A few years ago I had a weekend evening to myself, and decided to go to a play. I found a performance of the 1983 Pulitzer Prize-winning ‘night Mother by Marsha Norman showing at the Tucson Temple of Music and Art.

I arrived very early, so I wasn’t surprised that there was only one other person in the audience, but was surprised when no one else showed up. The play started, and I thought to myself: “Now I am stuck here, even if the performance is terrible. I’m 50% of the audience. I can’t just stand up and walk out.” That turned out not to be a problem. The performance was completely engrossing.

‘night Mother is a two-hour play with only two actors. I can’t even begin to imagine what it took for the actors to sustain the emotional intensity that they exhibited for those two hours, let alone what it took to memorize, rehearse, and perfect all those lines.

After the play the other audience member approached me and told me that she was the mother of one of the actors. The cast and crew soon joined us. They surrounded me, anxious to find out what I thought. I told them how impressed and amazed I was, and thanked them for the experience.

All that effort just for two of us! But, maybe all they needed was an audience of two, and were simply happy to give a near-perfect performance.
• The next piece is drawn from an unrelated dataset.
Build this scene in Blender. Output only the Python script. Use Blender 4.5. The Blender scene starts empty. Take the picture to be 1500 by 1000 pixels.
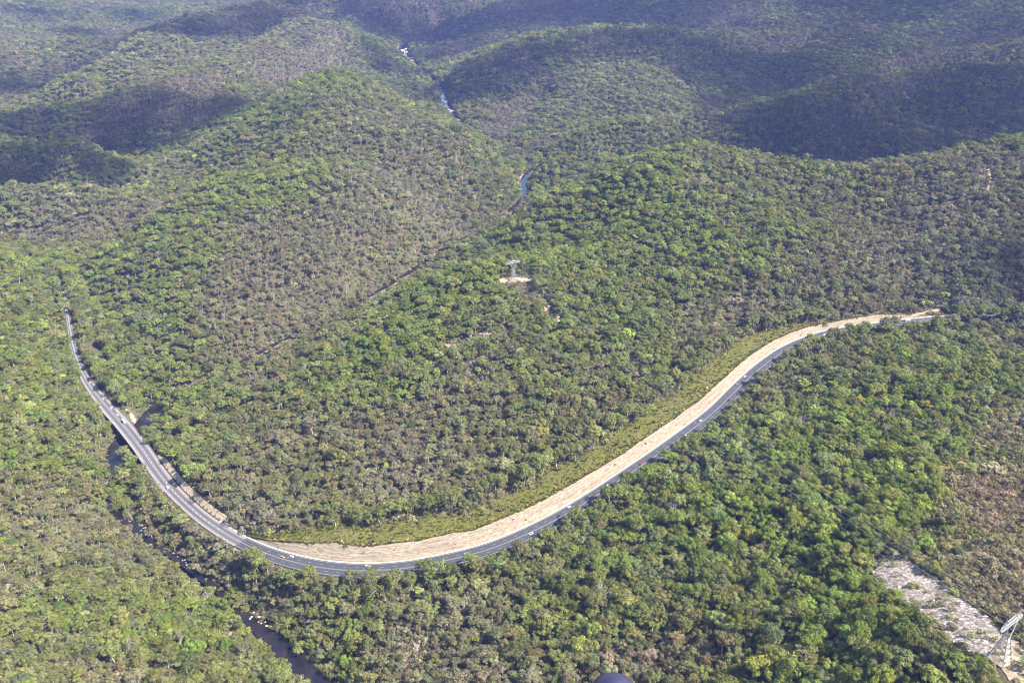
import bpy, bmesh, math, random
import numpy as np
from mathutils import Vector, Matrix, Euler

# ------------------------------------------------------------------ camera, light, exposure
SC = bpy.context.scene
COL = SC.collection
CAM_H = 552.0                      # metres above the road at the bend
PITCH = math.radians(26.7)
FPX = 1250.0                       # focal length in photograph pixels (1500 wide)
cam_data = bpy.data.cameras.new("camera")
cam_data.sensor_width = 36.0
cam_data.lens = 36.0 * FPX / 1500.0
cam_data.clip_start = 0.5
cam_data.clip_end = 40000.0
cam = bpy.data.objects.new("camera", cam_data)
cam.location = (0, 0, CAM_H)
cam.rotation_euler = (math.radians(90) - PITCH, 0, 0)
COL.objects.link(cam)
SC.camera = cam

SUN_AZ = math.radians(112.0)       # clockwise from the view direction (+Y): from the right and behind
SUN_EL = math.radians(50.0)
SUN_DIR = Vector((math.sin(SUN_AZ) * math.cos(SUN_EL), math.cos(SUN_AZ) * math.cos(SUN_EL), math.sin(SUN_EL)))
world = bpy.data.worlds.new("World")
SC.world = world
world.use_nodes = True
wn = world.node_tree.nodes
wl = world.node_tree.links
wn.clear()
w_out = wn.new("ShaderNodeOutputWorld")
w_bg = wn.new("ShaderNodeBackground")
w_sky = wn.new("ShaderNodeTexSky")
w_sky.sky_type = 'NISHITA'
w_sky.sun_disc = False
w_sky.sun_elevation = SUN_EL
w_sky.sun_rotation = SUN_AZ
w_sky.altitude = 600
w_bg.inputs['Strength'].default_value = 0.105
wl.new(w_sky.outputs['Color'], w_bg.inputs['Color'])
wl.new(w_bg.outputs['Background'], w_out.inputs['Surface'])

sun_data = bpy.data.lights.new("sun", 'SUN')
sun_data.energy = 5.0
sun_data.angle = math.radians(0.5)
sun_data.color = (1.0, 0.94, 0.84)
sun = bpy.data.objects.new("sun", sun_data)
sun.rotation_euler = SUN_DIR.to_track_quat('Z', 'Y').to_euler()
sun.location = (1500, 0, 1500)
COL.objects.link(sun)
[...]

Nothing wrong with that. Donald Trump often reminds us that he only needs an audience of one for his fundraising efforts, himself.

If you, on the other hand, want a larger audience for your book, you’ll need to do more than just publish it and hope that someone shows up. You’ll need an audience-building system, preferably in place well before your book is published.

Wheatmark client Jess Kapp has just such an audience-building system in place for her yet-to-be-published memoir of her field adventures in Tibet, Girl Going Om. She’s got an entertaining, inspirational, and sometimes raw blog at jesskapp.com, to which she posts regularly. Jess blogs about her adventures as a geologist, college instructor, and mother, encouraging women to move beyond their comfort zones as she has. Her blog automatically syndicates all her posts to Twitter, LinkedIn, Google+, and Facebook. She now has over 400 Twitter followers, over 1,900 Google+ views, and over 200 Facebook likes. This author platform has garnered her a gig as a blog contributor to The Huffington Post, and a chapter in the recently published Martinis & Motherhood: Tales of Wonder, Woe & WTF?! When Girl Going Om is released, Jess will have plenty of buyers. For that matter, she could probably dramatize the book and pack the house at the Tucson Temple of Music and Art. If that happens, please save me a seat!